Saturday, November 27, 2010

To Be of Use

The very basic substance of clay is transformed into beautiful and useful objects by the potter's hand, friction, the spinning energy of the wheel, and the fire of the kiln. If we are the clay on the potter’s wheel, what is forming us? Can we learn to receive and respond to the friction and fire of life and welcome the transformation being worked in us? For what beautiful and useful work are we designed?

Marge Piercy, in her poem To Be of Use writes: "The work of the world is common as mud. /Botched, it smears the hands, crumbles to dust. / But the thing worth doing well / done has a shape that satisfies, clean and evident. / Greek amphoras for wine or oil, / Hopi vases that held corn, are put in museums / but you know they were made to be used. /The pitcher cries for water to carry / and a person for work that is real."

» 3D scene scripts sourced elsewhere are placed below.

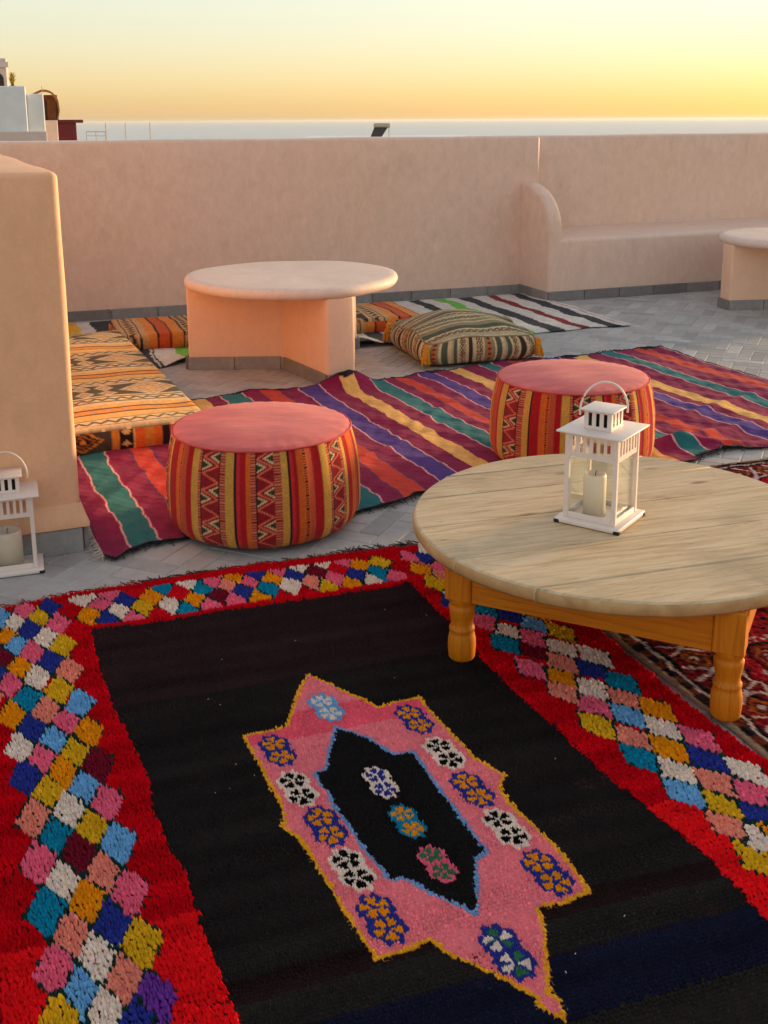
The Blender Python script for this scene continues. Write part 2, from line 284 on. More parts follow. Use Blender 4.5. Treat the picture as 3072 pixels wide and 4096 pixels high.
INNER="-0.106,2.042 -0.046,2.001 0.020,1.933 0.054,1.947 0.081,1.874 0.104,1.816 0.133,1.743 0.153,1.691 0.174,1.638 0.153,1.625 0.151,1.570 0.144,1.489 0.126,1.503 0.091,1.524 0.062,1.549 0.031,1.576 0.008,1.571 0.005,1.572 -0.011,1.602 -0.030,1.637 -0.054,1.685 -0.074,1.726 -0.096,1.769 -0.109,1.809 -0.127,1.843 -0.139,1.875 -0.120,1.887 -0.117,1.928"
FLOWERS="-0.129,2.117,WL -0.219,1.955,OB 0.060,2.065,OB -0.169,1.826,KW 0.117,1.940,KW -0.110,1.715,OB 0.163,1.820,OB -0.059,1.600,KW 0.214,1.704,KW -0.009,1.482,OB 0.270,1.586,OB 0.183,1.412,GB -0.011,1.844,BW 0.038,1.727,OT 0.086,1.610,EP"
RUG="-1.393,2.466 -1.006,2.613 -0.858,2.687 -0.677,2.764 -0.460,2.849 -0.204,2.935 0.053,3.011 0.101,3.032 0.331,3.118 0.511,2.518 0.582,2.314 0.648,2.118 0.746,1.909 1.051,1.117 -0.050,0.950 -0.850,0.850"

RUG_P = pts2(RUG); FIELD_P = pts2(FIELD); MED_P = pts2(MEDALLION); INN_P = pts2(INNER)
EK = R2(24); NK = np.array([-EK[1], EK[0]])
def kil(s_, t_): return s_*EK + t_*NK
KIL_FAR = np.array([(0.4, 4.70), (1.15, 4.70), (1.39, 4.757), (1.65, 4.70), (1.75, 4.67), (1.88, 4.655), (2.02, 4.67), (2.12, 4.73), (2.2, 4.70), (2.29, 4.732), (2.48, 4.758), (2.66, 4.778), (3.0, 4.80), (3.17, 4.76), (3.3, 4.715), (3.44, 4.80), (3.6, 4.767), (3.8, 4.73)])
KIL_NEAR = np.array([(0.4, 3.06), (0.48, 3.013), (0.58, 3.055), (0.67, 3.075), (0.85, 3.10), (1.1, 3.05), (1.38, 3.07), (1.5, 3.12), (1.8, 3.10), (2.3, 3.08), (2.6, 3.03), (2.68, 3.06), (2.80, 3.10), (2.98, 3.05), (3.14, 3.12), (3.4, 3.08), (3.8, 3.1)])
EW = R2(20.2); NW = np.array([-EW[1], EW[0]])
def wk(s_, t_): return s_*EW + t_*NW
KIL_P = np.array([kil(a, b) for a, b in KIL_FAR] + [kil(a, b) for a, b in KIL_NEAR[::-1]])
WK_P = np.array([wk(0.25, 5.62), wk(3.70, 5.62), wk(3.70, 6.97), wk(0.25, 6.97)])
RED_P = np.array([(0.20, 3.42), (2.25, 4.16), (2.95, 2.35), (0.93, 1.45)])

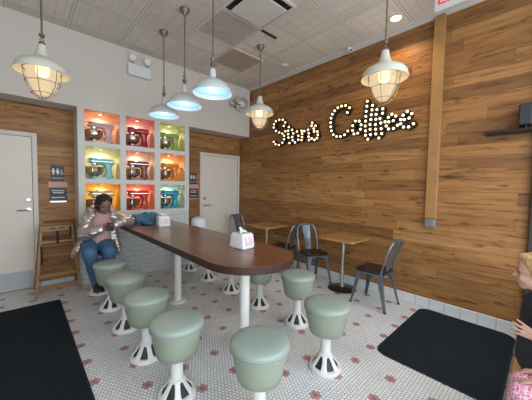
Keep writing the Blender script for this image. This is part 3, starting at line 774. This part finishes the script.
def restroom(x, where):
    yw = YB-.0005
    t = thing('restroom_sign', 'black RESTROOMS sign with white figures '+where, 'sign', (x, yw, 1.552))
    b = B(); box(b, (-.072, -.006, -.103), (.072, 0, .103), .002); finish('plate', b, M['dark_sign'], t)
    b = B(); icon(b, -.045, .028, 'm'); icon(b, .002, .028, 'w'); icon(b, .044, .018, 'c', .8); finish('pictograms', b, M['sign_white'], t)
    text_mesh('lettering', 'RESTROOMS', .026, M['sign_white'], t, (0, -.0065, -.066), (PI/2, 0, 0), .0005, .85)
    b = B(); box(b, (-.105, -.003, -.038), (.105, 0, .038)); p = finish('paper_notice', b, M['pink'], None, (x+.005, yw, 1.398)); tag(p, 'pink paper strip between the two black signs '+where, 'notice')
    t = thing('notice_sign', 'black lettered notice below the pink strip '+where, 'sign', (x+.003, yw, 1.262))
    b = B(); box(b, (-.095, -.006, -.088), (.095, 0, .088), .002); finish('plate', b, M['dark_sign'], t)
    b = B()
    for z, hw_ in ((.052, .070), (.022, .058), (-.045, .075)):
        xx = -hw_
        while xx < hw_-.008:
            ww = random.uniform(.007, .012); box(b, (xx, -.0068, z-.008), (min(hw_, xx+ww), -.006, z+.008)); xx += ww+.0035
    finish('lettering', b, M['sign_white'], t)
    b = B(); box(b, (-.09, -.008, -.112), (.09, 0, -.092)); finish('holder_strip', b, M['steel'], t)
restroom(.395, 'beside the left door')
restroom(2.46, 'beside the right door')

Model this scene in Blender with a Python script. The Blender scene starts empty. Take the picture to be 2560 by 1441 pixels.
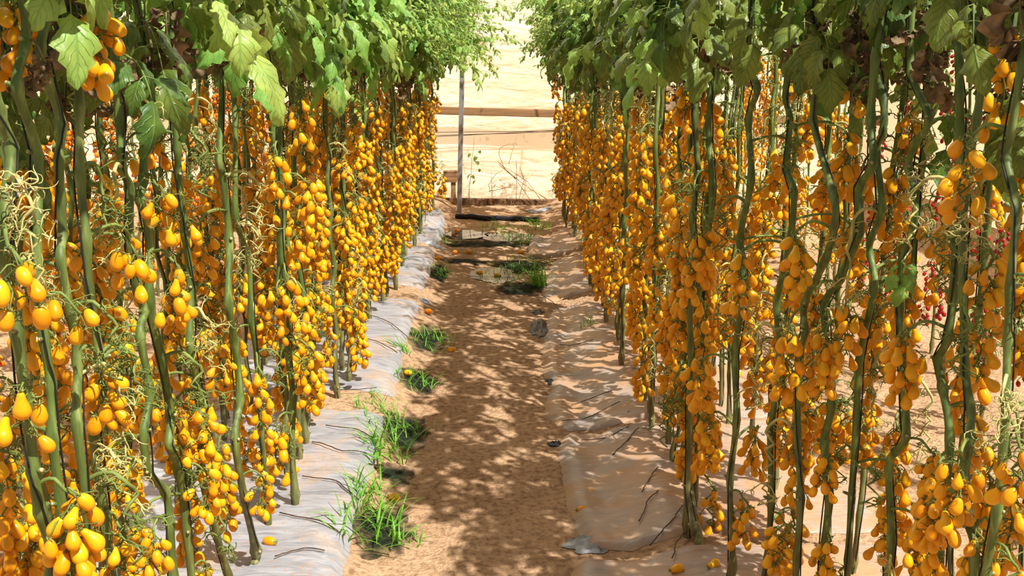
import bpy, math, random
from math import sin, cos, pi, radians, exp, sqrt, floor
from mathutils import Vector, Matrix, noise, Euler

random.seed(7)
scene = bpy.context.scene
COL = scene.collection
R = random.Random(11)

# ------------------------------------------------------------------ camera
HCAM, F, PITCH, YAW = 1.75, 2700.0, radians(13.8), math.atan(31/2700)
cam_d = bpy.data.cameras.new('camera'); cam = bpy.data.objects.new('camera', cam_d)
COL.objects.link(cam); scene.camera = cam
cam_d.sensor_width = 36; cam_d.lens = 36*F/2560
cam.location = (0, 0, HCAM)
CROT = Euler((pi/2-PITCH, 0, -YAW), 'XYZ')
cam.rotation_euler = CROT
cam_d.clip_start = .05; cam_d.clip_end = 200
CM = CROT.to_matrix(); CO = Vector((0, 0, HCAM))

def ray(px, py):
    return (CM @ Vector(((px-1280)/F, -(py-720.5)/F, -1))).normalized()
def on_x(px, py, X):
    d = ray(px, py); return CO + d*(X/d.x)
def on_y(px, py, Y):
    d = ray(px, py); return CO + d*(Y/d.y)
def on_z(px, py, z=0.0):
    d = ray(px, py); return CO + d*((z-HCAM)/d.z)

def sm(a, b, x):
    t = max(0, min(1, (x-a)/(b-a))); return t*t*(3-2*t)

# ------------------------------------------------------------------ materials
def new_mat(name):
    m = bpy.data.materials.new(name); m.use_nodes = True
    nt = m.node_tree; nt.nodes.clear()
    out = nt.nodes.new('ShaderNodeOutputMaterial')
    return m, nt, out
def N(nt, t, **kw):
    n = nt.nodes.new('ShaderNode'+t)
    for k, v in kw.items():
        if k in n.inputs.keys(): n.inputs[k].default_value = v
        else: setattr(n, k, v)
    return n
def L(nt, a, b): nt.links.new(a, b)
def ramp(nt, fac, stops):
    n = nt.nodes.new('ShaderNodeValToRGB')
    el = n.color_ramp.elements
    while len(el) < len(stops): el.new(.5)
    for e, (p, c) in zip(el, stops):
        e.position = p; e.color = (c[0], c[1], c[2], 1)
    L(nt, fac, n.inputs['Fac']); return n
def srgb(r, g, b):
    f = lambda c: (c/255/12.92) if c/255 <= .04045 else ((c/255+.055)/1.055)**2.4
    return (f(r), f(g), f(b))
def mixc(nt, fac, a, b, mode='MIX'):
    n = nt.nodes.new('ShaderNodeMix'); n.data_type = 'RGBA'; n.blend_type = mode
    for i, v in ((0, fac), (6, a), (7, b)):
        if isinstance(v, (int, float)): n.inputs[i].default_value = v
        elif isinstance(v, tuple): n.inputs[i].default_value = (v[0], v[1], v[2], 1)
        else: L(nt, v, n.inputs[i])
    return n.outputs[2]
def bump(nt, h, strength=.3, dist=.01):
    b = N(nt, 'Bump'); b.inputs['Strength'].default_value = strength; b.inputs['Distance'].default_value = dist
    L(nt, h, b.inputs['Height']); return b.outputs['Normal']

def fruit_mat(name, cols, rough=.24):
    m, nt, out = new_mat(name)
    oi = N(nt, 'ObjectInfo'); tc = N(nt, 'TexCoord')
    rp = ramp(nt, oi.outputs['Random'], [(0, cols[0]), (.5, cols[1]), (1, cols[2])])
    nz = N(nt, 'TexNoise', Scale=45.0, Detail=2.0); L(nt, tc.outputs['Object'], nz.inputs['Vector'])
    c = mixc(nt, ramp(nt, nz.outputs['Fac'], [(.45, (0, 0, 0)), (.75, (.25, .25, .25))]).outputs[0], rp.outputs[0], cols[2])
    p = N(nt, 'BsdfPrincipled', Roughness=rough); p.inputs['Specular IOR Level'].default_value = .4
    L(nt, c, p.inputs['Base Color'])
    t = N(nt, 'BsdfTranslucent'); L(nt, c, t.inputs['Color'])
    mx = N(nt, 'MixShader'); mx.inputs[0].default_value = .12
    L(nt, p.outputs[0], mx.inputs[1]); L(nt, t.outputs[0], mx.inputs[2]); L(nt, mx.outputs[0], out.inputs[0])
    return m
M = {}
M['yellow'] = fruit_mat('yellow_tomato_skin', [(.80, .30, .003), (.87, .38, .005), (.89, .45, .008)])
M['orange'] = fruit_mat('orange_tomato_skin', [(.80, .155, .004), (.86, .20, .005), (.9, .25, .006)])
M['red'] = fruit_mat('red_tomato_skin', [(.30, .006, .008), (.38, .010, .010), (.46, .016, .012)])

def simple(name, col, rough=.7, nscale=30, var=.35, bmp=0.0, col2=None, trans=0.0, metallic=0.0, spec=.4, coord='Object'):
    m, nt, out = new_mat(name)
    tc = N(nt, 'TexCoord'); nz = N(nt, 'TexNoise', Scale=float(nscale), Detail=5.0)
    L(nt, tc.outputs[coord], nz.inputs['Vector'])
    c2 = col2 or tuple(v*(1-var) for v in col)
    rp = ramp(nt, nz.outputs['Fac'], [(.35, c2), (.65, col)])
    p = N(nt, 'BsdfPrincipled', Roughness=rough, Metallic=metallic); p.inputs['Specular IOR Level'].default_value = spec
    L(nt, rp.outputs[0], p.inputs['Base Color'])
    if bmp: L(nt, bump(nt, nz.outputs['Fac'], bmp, .005), p.inputs['Normal'])
    if trans:
        t = N(nt, 'BsdfTranslucent'); L(nt, rp.outputs[0], t.inputs['Color'])
        mx = N(nt, 'MixShader'); mx.inputs[0].default_value = trans
        L(nt, p.outputs[0], mx.inputs[1]); L(nt, t.outputs[0], mx.inputs[2]); L(nt, mx.outputs[0], out.inputs[0])
    else: L(nt, p.outputs[0], out.inputs[0])
    return m

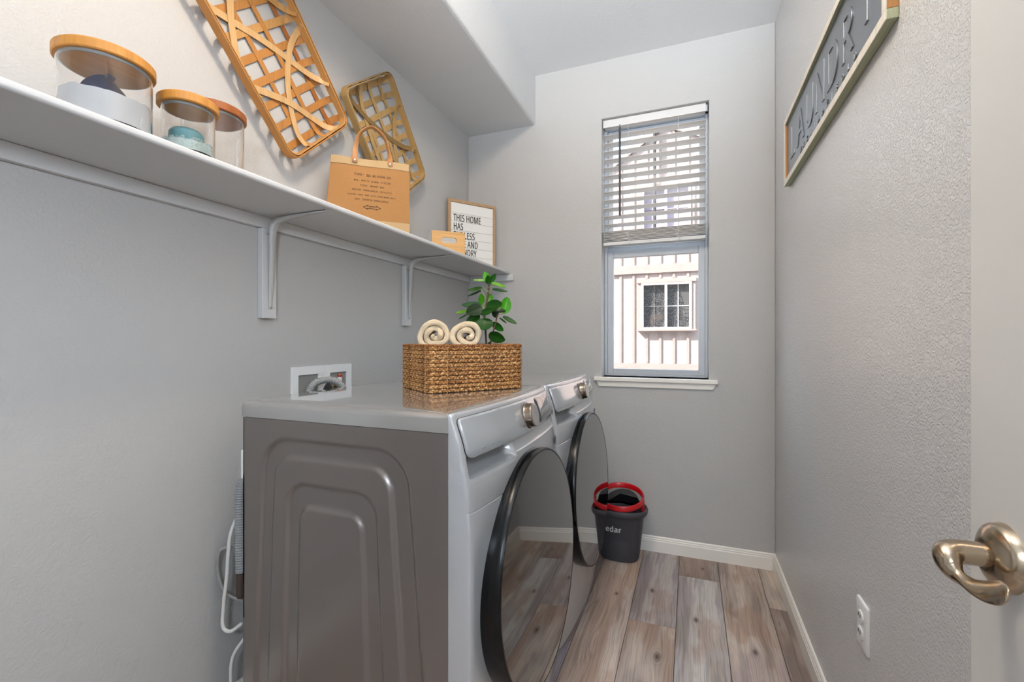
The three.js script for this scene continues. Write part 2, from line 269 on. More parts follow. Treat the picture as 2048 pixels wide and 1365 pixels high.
// open door at the right
{
  const d = new THREE.Group(); d.name = 'door_1'; d.userData.kind = 'structure'; scene.add(d);
  mesh('door_leaf', rbox(0.30, 0.336, 0.012, 2.03, -0.681, 0.078, 0.002), doorPaint, d);
  const h = new THREE.Group(); h.name = 'door_handle'; h.position.y = 0.0045; d.add(h);
  const rose = lathe([[0.0001, 0.019], [0.015, 0.0185], [0.019, 0.017], [0.026, 0.0135], [0.031, 0.010], [0.0335, 0.006], [0.0345, 0.0]], 40).rotateZ(Math.PI / 2).translate(0.30, 0.921, -0.617);
  mesh('rosette', rose, nickel, h);
  // lever: neck leaving the rosette, elbow, then a twisted blade towards the hinge side
  const P = [[0.288, 0.921, -0.617, 0.012, 0.012, 0], [0.268, 0.921, -0.617, 0.012, 0.012, 0], [0.2595, 0.9207, -0.6167, 0.0122, 0.0122, 0], [0.2525, 0.9188, -0.6135, 0.0124, 0.0126, 0], [0.2497, 0.9140, -0.6072, 0.0116, 0.0120, 0.0], [0.2503, 0.9078, -0.601, 0.0092, 0.0100, 0.0], [0.2525, 0.9040, -0.5925, 0.0064, 0.0070, 0.1], [0.2552, 0.9042, -0.581, 0.0080, 0.0042, 0.3], [0.2575, 0.9070, -0.568, 0.0110, 0.0034, 0.6], [0.2592, 0.9105, -0.555, 0.0122, 0.0028, 0.95], [0.2602, 0.9138, -0.544, 0.0112, 0.0026, 1.15], [0.2607, 0.9155, -0.538, 0.0088, 0.0022, 1.2], [0.261, 0.9165, -0.534, 0.0052, 0.0016, 1.2], [0.2611, 0.9168, -0.533, 0.0012, 0.0008, 1.2]];
  const cv = new THREE.CatmullRomCurve3(P.map((p) => V(p[0], p[1], p[2])), false, 'centripetal'), N = 110, rings = [];
  for (let i = 0; i <= N; i++) {
    const t = i / N, c = cv.getPoint(t), tg = cv.getTangent(t), f = t * (P.length - 1), k = Math.min(P.length - 2, Math.floor(f)), q = f - k, L = (m) => { const a = P[Math.max(0, k - 1)][m], b = P[k][m], c2 = P[k + 1][m], d2 = P[Math.min(P.length - 1, k + 2)][m]; return b + 0.5 * q * (c2 - a + q * (2 * a - 5 * b + 4 * c2 - d2 + q * (3 * (b - c2) + d2 - a))); };
    const up = V(0, 1, 0), side = up.clone().cross(tg).normalize(), u2 = tg.clone().cross(side).normalize(), a0 = L(5);
    const A = side.clone().multiplyScalar(Math.cos(a0)).addScaledVector(u2, Math.sin(a0)), B = tg.clone().cross(A).normalize();
    rings.push(Array.from({ length: 36 }, (_, j) => { const a = j / 36 * Math.PI * 2, v = c.clone().addScaledVector(A, L(3) * Math.cos(a)).addScaledVector(B, L(4) * Math.sin(a)); return [v.x, v.y, v.z]; }));
  }
  mesh('lever', loft(rings, true, true, 0), nickel, h);
}
// lamps, all out of view
function globeLamp(name, label, pos, r, I, C, rad) {
  const g = thing(name, label, 'lamp', [pos.x, pos.y, pos.z]);
  const d = H - pos.y;
  mesh('canopy', lathe([[0.0001, d - 0.001], [0.075, d - 0.001], [0.07, d - 0.018], [0.03, d - 0.024], [0.024, r * 0.86], [0.0001, r * 0.86]], 32), brushed, g);
  const gm = new THREE.MeshStandardMaterial({ color: 0xffffff, emissive: C, emissiveIntensity: 4, roughness: 0.4 });
  const m = mesh('globe', new THREE.SphereGeometry(r, 32, 20), gm, g); m.castShadow = false;
  const L = new THREE.PointLight(C, I, 0, 2); L.position.set(0, 0, 0); L.castShadow = true; L.shadow.radius = rad; L.name = 'globe_light'; g.add(L);
}
globeLamp('unseen_ceiling_lamp', 'unseen ceiling lamp above the laundry machines beside the soffit', LAMP, 0.075, LAMP_I, LAMP_C, 3.5);  // out of view, placed where it throws the soffit shadow
{
  const g = thing('unseen_hall_lamp', 'unseen lamp behind the doorway with an added fill light for the ceiling', 'lamp', [HALL.x, 0, HALL.z]);  // out of view, lights the room from behind the camera
  mesh('base', lathe([[0.0001, 0], [0.14, 0], [0.14, 0.012], [0.02, 0.03], [0.0001, 0.03]], 40), brushed, g);
  mesh('pole', rod(V(0, 0.028, 0), V(0, HALL.y - 0.105, 0), 0.012, 16), brushed, g);
  const gm = new THREE.MeshStandardMaterial({ color: 0xffffff, emissive: HALL_C, emissiveIntensity: 4, roughness: 0.4 });
  // added fill light on the same pole, brightening the laundry ceiling
  const from = V(0, HALL.y + 0.26, -0.1), to = V(-0.15, 2.74, -1.25), dir = to.clone().sub(from).normalize(), qt = new THREE.Quaternion().setFromUnitVectors(V(0, 1, 0), dir), place = (gg) => gg.applyQuaternion(qt).translate(from.x, from.y, from.z);
  const head = mesh('fill_light_shade', place(lathe([[0.0001, -0.13], [0.03, -0.13], [0.10, 0.0], [0.104, 0.0], [0.034, -0.134], [0.0001, -0.134]], 36)), brushed, g);
  mesh('fill_light_disc', place(lathe([[0.0001, -0.012], [0.088, -0.012], [0.088, -0.018], [0.0001, -0.018]], 36)), gm, head);
  mesh('fill_light_arm', rod(V(0, HALL.y + 0.10, 0), from.clone().addScaledVector(dir, -0.13), 0.009, 10), brushed, g);
  const up = new THREE.SpotLight(HALL_C, CEILING_FILL_I, 0, 0.66, 1, 2); up.position.copy(from); up.target.position.copy(to); up.castShadow = true; up.shadow.radius = 4; up.name = 'ceiling_fill_beam'; g.add(up, up.target);
  mesh('globe', new THREE.SphereGeometry(0.11, 32, 20).translate(0, HALL.y, 0), gm, g).castShadow = false;
  const L = new THREE.PointLight(HALL_C, HALL_I, 0, 2); L.position.set(0, HALL.y, 0); L.castShadow = true; L.shadow.radius = 5; L.name = 'globe_light'; g.add(L);
}

// ---------------------------------------------------------------- washer and dryer
const LX = -0.79; // group origin in x, things are given in room x and moved into the group
const HW = 0.343;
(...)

What kinds of pressures and spinning energy are generating formative friction in your life? Do you resist being molded by the friction around you? Are you able to yield to the guidance from a master potter? Will the fires of the kiln of life bring out the shimmering glazes that are unique to you? Or will some undetected flaw in the clay, a long hidden inclusion react to the stress of the heat and cause the pot to break?

Like a pot on the potter's wheel, our most successful formation begins with centering. What practices are you undertaking now that help you center in the midst of the spinning energy of life?